#### Records for this exercise ####

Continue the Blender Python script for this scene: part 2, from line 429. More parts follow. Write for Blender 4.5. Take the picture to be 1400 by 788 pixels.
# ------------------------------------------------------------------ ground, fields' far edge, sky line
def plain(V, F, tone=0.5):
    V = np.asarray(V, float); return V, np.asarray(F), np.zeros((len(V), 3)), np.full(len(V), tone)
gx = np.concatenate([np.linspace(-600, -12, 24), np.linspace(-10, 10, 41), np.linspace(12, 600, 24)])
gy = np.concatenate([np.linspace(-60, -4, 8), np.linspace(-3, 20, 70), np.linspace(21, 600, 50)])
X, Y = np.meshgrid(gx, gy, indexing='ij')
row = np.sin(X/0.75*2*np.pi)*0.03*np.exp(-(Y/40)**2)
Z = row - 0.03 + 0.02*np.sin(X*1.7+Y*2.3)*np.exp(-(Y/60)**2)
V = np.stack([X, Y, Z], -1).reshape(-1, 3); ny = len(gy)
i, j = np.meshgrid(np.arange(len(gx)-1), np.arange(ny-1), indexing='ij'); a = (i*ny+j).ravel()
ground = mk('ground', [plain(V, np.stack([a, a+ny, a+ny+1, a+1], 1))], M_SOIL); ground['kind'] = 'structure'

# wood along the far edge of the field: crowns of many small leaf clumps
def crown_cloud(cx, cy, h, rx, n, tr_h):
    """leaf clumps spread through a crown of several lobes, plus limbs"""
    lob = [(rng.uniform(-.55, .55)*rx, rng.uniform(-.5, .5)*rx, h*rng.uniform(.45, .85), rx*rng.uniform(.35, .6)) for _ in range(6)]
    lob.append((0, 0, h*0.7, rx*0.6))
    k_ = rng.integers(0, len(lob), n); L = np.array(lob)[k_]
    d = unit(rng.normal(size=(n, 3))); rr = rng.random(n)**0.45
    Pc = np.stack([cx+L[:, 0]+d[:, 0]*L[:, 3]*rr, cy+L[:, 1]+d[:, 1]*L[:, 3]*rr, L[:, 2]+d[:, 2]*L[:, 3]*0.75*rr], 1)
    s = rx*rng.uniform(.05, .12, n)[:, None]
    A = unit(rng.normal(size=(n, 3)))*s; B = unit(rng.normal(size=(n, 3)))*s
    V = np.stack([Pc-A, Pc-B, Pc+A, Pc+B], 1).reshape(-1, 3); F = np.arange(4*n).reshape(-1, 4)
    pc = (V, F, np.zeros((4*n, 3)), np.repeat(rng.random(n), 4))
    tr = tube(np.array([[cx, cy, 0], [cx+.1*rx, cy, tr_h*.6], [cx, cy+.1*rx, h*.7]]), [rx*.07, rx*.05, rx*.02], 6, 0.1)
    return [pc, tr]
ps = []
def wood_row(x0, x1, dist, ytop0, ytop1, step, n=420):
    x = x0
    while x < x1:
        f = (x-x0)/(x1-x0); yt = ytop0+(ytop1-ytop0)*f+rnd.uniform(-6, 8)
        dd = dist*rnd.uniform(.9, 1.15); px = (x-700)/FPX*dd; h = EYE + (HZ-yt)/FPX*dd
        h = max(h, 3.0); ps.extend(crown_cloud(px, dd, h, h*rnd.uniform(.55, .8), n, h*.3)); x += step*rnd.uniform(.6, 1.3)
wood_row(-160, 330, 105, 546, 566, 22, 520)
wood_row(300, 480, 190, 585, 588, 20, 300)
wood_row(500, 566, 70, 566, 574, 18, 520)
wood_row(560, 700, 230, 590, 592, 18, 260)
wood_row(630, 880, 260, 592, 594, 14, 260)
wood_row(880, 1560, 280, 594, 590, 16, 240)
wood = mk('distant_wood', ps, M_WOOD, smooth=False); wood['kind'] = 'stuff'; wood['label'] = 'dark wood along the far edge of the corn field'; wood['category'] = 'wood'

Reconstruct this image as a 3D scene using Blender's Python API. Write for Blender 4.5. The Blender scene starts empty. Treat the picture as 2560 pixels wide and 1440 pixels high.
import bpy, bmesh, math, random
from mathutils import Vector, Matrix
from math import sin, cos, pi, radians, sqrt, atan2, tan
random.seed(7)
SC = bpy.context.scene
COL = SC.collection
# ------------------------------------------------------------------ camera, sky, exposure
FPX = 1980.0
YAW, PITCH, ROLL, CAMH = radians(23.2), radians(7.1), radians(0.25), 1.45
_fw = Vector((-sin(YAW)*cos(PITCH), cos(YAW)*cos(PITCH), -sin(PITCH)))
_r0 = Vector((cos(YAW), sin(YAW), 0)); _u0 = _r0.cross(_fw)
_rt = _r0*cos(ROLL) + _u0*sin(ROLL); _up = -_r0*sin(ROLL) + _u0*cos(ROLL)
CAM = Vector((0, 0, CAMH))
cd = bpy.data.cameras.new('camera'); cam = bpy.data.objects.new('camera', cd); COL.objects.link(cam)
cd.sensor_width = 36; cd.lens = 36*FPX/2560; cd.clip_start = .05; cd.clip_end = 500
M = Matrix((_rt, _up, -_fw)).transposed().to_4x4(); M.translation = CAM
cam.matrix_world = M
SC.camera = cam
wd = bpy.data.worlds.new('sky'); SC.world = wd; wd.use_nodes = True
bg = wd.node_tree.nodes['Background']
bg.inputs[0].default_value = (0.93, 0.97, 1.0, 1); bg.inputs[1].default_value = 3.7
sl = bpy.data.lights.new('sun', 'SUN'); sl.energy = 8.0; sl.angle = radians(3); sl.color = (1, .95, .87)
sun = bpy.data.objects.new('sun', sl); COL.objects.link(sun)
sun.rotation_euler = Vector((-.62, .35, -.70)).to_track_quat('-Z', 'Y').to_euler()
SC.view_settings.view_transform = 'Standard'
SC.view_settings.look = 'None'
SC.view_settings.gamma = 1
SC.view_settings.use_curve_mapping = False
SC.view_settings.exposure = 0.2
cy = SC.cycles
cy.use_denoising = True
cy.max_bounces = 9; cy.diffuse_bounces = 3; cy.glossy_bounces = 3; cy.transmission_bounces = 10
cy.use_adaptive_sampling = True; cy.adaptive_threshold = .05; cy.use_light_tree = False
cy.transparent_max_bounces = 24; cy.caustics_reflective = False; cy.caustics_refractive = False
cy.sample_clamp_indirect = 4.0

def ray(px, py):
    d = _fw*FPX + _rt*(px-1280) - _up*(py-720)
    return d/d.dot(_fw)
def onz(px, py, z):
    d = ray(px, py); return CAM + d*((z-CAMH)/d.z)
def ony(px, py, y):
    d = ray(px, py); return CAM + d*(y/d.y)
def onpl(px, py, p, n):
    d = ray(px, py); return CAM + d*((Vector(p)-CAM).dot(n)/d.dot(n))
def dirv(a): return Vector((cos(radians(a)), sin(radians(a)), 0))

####

— Prompt —
Lines of the material that contain the word "Write" are to be gathered.

— Response to this task —
Continue the Blender Python script for this scene: part 2, from line 429. More parts follow. Write for Blender 4.5. Take the picture to be 1400 by 788 pixels.
Reconstruct this image as a 3D scene using Blender's Python API. Write for Blender 4.5. The Blender scene starts empty. Treat the picture as 2560 pixels wide and 1440 pixels high.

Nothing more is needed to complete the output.